Recorded data:

---------------

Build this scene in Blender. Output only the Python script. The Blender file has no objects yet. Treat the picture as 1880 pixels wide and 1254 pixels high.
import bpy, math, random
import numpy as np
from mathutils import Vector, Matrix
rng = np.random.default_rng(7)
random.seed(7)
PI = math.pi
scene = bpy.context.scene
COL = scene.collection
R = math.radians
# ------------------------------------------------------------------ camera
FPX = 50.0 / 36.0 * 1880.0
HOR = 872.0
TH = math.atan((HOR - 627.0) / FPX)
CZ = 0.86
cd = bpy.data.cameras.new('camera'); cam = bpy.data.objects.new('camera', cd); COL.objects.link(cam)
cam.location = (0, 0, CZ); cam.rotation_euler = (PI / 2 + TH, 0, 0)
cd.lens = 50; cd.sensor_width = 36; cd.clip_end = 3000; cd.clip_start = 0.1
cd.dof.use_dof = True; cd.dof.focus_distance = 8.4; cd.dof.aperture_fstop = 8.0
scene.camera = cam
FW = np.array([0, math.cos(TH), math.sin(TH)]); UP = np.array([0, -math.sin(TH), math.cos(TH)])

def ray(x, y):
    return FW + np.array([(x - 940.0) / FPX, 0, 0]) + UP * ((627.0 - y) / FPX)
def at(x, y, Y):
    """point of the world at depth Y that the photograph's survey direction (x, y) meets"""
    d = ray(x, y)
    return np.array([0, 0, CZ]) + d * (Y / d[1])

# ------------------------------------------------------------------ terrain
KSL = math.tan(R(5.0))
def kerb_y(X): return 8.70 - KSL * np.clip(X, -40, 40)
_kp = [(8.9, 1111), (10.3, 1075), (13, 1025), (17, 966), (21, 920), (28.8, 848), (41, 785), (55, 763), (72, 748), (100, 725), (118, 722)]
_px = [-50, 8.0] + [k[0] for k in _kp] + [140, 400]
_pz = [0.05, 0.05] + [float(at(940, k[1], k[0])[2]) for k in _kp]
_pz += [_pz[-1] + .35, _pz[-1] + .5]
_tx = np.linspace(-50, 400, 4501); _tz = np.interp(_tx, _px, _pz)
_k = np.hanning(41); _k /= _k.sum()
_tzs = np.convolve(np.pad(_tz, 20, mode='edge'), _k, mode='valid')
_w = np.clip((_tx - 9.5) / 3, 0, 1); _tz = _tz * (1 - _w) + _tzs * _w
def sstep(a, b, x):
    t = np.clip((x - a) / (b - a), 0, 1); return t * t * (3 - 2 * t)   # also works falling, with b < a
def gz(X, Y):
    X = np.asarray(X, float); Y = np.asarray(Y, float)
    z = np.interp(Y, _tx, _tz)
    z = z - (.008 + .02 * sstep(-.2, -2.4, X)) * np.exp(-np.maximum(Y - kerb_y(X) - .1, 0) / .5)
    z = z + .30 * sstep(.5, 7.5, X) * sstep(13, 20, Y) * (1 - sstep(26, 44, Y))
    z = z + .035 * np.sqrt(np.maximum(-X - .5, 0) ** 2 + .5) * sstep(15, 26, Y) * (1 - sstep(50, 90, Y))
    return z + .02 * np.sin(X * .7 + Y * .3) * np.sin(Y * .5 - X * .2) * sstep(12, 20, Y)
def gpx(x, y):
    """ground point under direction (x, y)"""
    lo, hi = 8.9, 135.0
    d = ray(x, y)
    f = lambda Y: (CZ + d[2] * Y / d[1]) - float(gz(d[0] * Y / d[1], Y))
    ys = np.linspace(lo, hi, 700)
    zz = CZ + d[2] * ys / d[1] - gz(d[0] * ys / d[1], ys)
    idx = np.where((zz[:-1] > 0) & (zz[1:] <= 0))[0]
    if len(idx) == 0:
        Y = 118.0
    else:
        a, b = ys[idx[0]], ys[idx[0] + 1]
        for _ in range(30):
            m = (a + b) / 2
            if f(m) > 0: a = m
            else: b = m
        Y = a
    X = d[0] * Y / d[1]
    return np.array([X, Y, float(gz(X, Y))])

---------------

What is being asked:
What you return should be the lines from the start of the data through the line with "return np.array([0, 0, CZ])", quoted exactly and nothing more.

Task result:
Build this scene in Blender. Output only the Python script. The Blender file has no objects yet. Treat the picture as 1880 pixels wide and 1254 pixels high.
import bpy, math, random
import numpy as np
from mathutils import Vector, Matrix
rng = np.random.default_rng(7)
random.seed(7)
PI = math.pi
scene = bpy.context.scene
COL = scene.collection
R = math.radians
# ------------------------------------------------------------------ camera
FPX = 50.0 / 36.0 * 1880.0
HOR = 872.0
TH = math.atan((HOR - 627.0) / FPX)
CZ = 0.86
cd = bpy.data.cameras.new('camera'); cam = bpy.data.objects.new('camera', cd); COL.objects.link(cam)
cam.location = (0, 0, CZ); cam.rotation_euler = (PI / 2 + TH, 0, 0)
cd.lens = 50; cd.sensor_width = 36; cd.clip_end = 3000; cd.clip_start = 0.1
cd.dof.use_dof = True; cd.dof.focus_distance = 8.4; cd.dof.aperture_fstop = 8.0
scene.camera = cam
FW = np.array([0, math.cos(TH), math.sin(TH)]); UP = np.array([0, -math.sin(TH), math.cos(TH)])

def ray(x, y):
    return FW + np.array([(x - 940.0) / FPX, 0, 0]) + UP * ((627.0 - y) / FPX)
def at(x, y, Y):
    """point of the world at depth Y that the photograph's survey direction (x, y) meets"""
    d = ray(x, y)
    return np.array([0, 0, CZ]) + d * (Y / d[1])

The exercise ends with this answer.